There are nine patterns defined in GRASP

  1. Information Expert
  2. Creator
  3. High Cohesion
  4. Low Coupling
  5. Controller
  6. Polymorphism
  7. Indirection
  8. Pure Fabrication
  9. Protected Variance

GRASP

Information Expert(221): Assign the responsibility to the information expert - the class that has the information necessary to fulfill the responsibility.

It answers following question in design:

  1. What is the general principle of assigning responsibility to objects?

Creator(226): Assign Class B the responsibility to create an instance of Class A if one or more of the following is true:

  1. B aggregates A objects
  2. B contains A objects
  3. B record instances of A objects
  4. B closely uses A objects
  5. B has the initializing data that will be passed to A when it is created.

It answers following question in design:

  1. Who should be responsible for creating a new instance of some class?

Low Coupling(229): Assign a responsibility so that coupling remains low.

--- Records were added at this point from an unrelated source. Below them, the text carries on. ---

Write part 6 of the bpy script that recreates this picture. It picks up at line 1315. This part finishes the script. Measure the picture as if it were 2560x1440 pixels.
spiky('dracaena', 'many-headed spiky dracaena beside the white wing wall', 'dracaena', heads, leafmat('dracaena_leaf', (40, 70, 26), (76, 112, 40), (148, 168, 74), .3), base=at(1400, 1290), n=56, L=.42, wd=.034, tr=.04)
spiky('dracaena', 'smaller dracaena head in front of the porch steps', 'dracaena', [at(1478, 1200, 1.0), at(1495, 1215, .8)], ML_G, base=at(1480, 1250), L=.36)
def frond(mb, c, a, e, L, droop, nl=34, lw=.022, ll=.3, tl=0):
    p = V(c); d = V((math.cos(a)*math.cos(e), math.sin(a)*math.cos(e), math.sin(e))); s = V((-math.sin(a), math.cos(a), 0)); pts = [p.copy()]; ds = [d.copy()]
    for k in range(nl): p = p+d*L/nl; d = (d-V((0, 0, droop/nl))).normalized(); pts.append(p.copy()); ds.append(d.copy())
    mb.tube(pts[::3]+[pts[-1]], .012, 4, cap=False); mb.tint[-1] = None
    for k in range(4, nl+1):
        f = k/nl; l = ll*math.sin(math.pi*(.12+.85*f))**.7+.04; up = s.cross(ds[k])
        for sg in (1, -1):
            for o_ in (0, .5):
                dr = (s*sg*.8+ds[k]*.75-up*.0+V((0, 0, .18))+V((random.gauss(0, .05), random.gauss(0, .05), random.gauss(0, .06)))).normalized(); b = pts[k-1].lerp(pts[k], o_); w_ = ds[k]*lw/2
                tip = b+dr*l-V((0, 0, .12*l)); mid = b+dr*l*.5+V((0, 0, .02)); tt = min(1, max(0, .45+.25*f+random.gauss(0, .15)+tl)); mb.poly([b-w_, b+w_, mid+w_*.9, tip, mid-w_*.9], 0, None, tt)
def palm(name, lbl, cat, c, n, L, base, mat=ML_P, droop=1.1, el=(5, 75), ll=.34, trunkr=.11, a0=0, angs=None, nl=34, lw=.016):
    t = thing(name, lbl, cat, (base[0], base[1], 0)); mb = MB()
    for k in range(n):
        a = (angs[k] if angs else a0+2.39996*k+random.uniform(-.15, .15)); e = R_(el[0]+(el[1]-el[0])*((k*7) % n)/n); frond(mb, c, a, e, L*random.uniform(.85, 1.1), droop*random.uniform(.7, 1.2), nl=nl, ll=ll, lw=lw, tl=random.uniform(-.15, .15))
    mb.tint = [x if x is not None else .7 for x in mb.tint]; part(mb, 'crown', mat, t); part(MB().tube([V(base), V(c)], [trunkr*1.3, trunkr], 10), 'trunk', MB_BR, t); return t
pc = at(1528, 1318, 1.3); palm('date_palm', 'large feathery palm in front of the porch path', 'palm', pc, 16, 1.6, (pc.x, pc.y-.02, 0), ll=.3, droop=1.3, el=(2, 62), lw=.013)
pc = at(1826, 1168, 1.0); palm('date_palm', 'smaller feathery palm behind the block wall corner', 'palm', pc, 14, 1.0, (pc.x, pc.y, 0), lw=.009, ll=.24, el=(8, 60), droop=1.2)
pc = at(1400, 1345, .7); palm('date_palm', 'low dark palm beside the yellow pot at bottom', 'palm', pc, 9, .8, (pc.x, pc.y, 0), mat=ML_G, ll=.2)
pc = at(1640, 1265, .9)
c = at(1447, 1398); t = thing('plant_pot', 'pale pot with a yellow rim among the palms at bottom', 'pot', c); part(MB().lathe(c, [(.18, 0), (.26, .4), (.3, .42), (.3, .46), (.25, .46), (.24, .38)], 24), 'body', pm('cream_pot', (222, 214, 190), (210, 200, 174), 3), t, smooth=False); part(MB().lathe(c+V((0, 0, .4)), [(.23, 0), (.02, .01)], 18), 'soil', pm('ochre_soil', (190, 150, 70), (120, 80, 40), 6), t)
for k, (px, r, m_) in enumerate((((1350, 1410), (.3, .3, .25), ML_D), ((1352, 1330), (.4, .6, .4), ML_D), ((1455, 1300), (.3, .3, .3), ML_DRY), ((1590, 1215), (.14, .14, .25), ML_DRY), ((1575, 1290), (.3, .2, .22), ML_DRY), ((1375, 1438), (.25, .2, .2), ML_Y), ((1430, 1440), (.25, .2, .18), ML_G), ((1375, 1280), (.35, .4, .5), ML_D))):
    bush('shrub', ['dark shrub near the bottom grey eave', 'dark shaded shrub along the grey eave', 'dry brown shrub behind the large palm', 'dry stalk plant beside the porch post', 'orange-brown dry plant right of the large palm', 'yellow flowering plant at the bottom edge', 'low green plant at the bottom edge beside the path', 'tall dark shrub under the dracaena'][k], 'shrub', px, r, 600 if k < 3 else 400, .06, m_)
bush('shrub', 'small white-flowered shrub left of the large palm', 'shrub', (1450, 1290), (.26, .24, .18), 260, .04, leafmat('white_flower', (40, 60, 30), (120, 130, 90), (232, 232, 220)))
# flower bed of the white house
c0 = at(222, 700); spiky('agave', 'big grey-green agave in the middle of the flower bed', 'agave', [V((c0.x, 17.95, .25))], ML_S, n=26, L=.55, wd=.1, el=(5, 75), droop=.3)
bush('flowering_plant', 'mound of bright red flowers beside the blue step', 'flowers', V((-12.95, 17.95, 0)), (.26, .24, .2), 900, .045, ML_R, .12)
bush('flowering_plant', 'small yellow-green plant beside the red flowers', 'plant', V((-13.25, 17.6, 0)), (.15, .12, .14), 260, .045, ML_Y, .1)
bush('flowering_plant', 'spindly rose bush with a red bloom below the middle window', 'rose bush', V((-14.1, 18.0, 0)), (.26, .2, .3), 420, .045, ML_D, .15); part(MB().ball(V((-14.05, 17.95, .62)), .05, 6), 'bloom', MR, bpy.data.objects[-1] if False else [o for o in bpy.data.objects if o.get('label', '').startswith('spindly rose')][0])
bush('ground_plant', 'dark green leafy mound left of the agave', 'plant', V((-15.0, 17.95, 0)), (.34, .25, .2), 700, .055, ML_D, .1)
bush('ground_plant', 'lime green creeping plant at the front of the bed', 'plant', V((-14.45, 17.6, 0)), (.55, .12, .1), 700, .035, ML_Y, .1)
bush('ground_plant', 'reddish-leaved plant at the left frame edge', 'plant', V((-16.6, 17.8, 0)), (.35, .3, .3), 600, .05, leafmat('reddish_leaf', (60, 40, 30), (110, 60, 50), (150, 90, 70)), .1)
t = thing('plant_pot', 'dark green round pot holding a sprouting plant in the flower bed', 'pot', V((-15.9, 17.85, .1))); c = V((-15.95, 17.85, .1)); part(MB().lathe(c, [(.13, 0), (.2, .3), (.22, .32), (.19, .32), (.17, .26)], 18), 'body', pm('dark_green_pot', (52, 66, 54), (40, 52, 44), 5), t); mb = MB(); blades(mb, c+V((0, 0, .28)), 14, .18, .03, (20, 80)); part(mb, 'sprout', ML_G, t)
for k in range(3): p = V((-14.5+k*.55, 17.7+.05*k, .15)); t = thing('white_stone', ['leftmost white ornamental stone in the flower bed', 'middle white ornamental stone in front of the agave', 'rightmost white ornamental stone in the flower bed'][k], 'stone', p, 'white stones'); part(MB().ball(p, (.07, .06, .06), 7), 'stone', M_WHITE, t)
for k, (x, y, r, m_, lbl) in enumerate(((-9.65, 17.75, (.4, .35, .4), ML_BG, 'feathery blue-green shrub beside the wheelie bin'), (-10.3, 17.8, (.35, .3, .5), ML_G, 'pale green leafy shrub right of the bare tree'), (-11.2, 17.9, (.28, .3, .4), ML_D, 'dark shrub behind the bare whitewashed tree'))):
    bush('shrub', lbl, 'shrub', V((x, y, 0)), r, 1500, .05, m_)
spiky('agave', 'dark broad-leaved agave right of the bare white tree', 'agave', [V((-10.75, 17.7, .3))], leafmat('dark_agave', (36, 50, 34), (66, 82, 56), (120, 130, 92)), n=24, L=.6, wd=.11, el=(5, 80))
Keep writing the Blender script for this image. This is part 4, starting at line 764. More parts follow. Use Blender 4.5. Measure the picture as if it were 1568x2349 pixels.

It answers following question in design:

  1. How to support low dependency, low change impact and increased reuse?

To know more about coupling and types of coupling Click here

High Cohesion(232): Assign a responsibility so that cohesion remains high.

It answers following question in design:

  1. How to keep complexity manageable?

To know more about cohesion and types of cohesion Click here

Controller(237): Assign the responsibility for receiving or handling a system event message to a class representing one of the following choices:

  1. Represents the overall system, device, or subsystem (facade controller).
  2. Represents a use case scenario within which the system event occurs, often named <Use Case Name>Handler, <Use Case Name>Coordinator, or <Use Case Name>Session (use case or session controller)

It answers following question in design:

  1. Who should be responsible for handling an input system event?

Polymorphism(326): When related alternatives  or behaviors vary by type (class), assign responsibility for the behavior - using polymorphic operations - to the type for which the behavior varies.

Corollary: Do not test for the type of an object and use conditional logic to perform varying alternatives based on type.

It answers following question in design:

  1. How to handle alternatives based on type?
  2. How to create pluggable software components?

Pure Fabrication(329):Assign a highly cohesive set of responsibilities to an artificial or convenience class that does not represents a problem domain concept - something made up to support high cohesion, low coupling and reuse.

It answers following question in design:

  1. What object should have responsibility, when you do not want to violate high cohesion and low coupling or other goals, but solutions offered by Expert are not appropriate?

Indirection(332): Assign the responsibility to an intermediate object to mediate between other components or services so that they are not directly coupled. The intermediary creates an indirection between the other components.

It answers following questions in design:

  1. Where to assign a responsibility, to avoid direct coupling between two (or more) things?
  2. How to de-couple objects so that low coupling is supported and reuse potential remains higher?

Protected Variations(334):Identify points of predicted variation or instability; assign responsibility to create a stable interface around them.

It answers following questions in design:

  1. How to design objects, sub-systems and systems, so that the variations or instability in these elements does not have un-desirable impact on other element?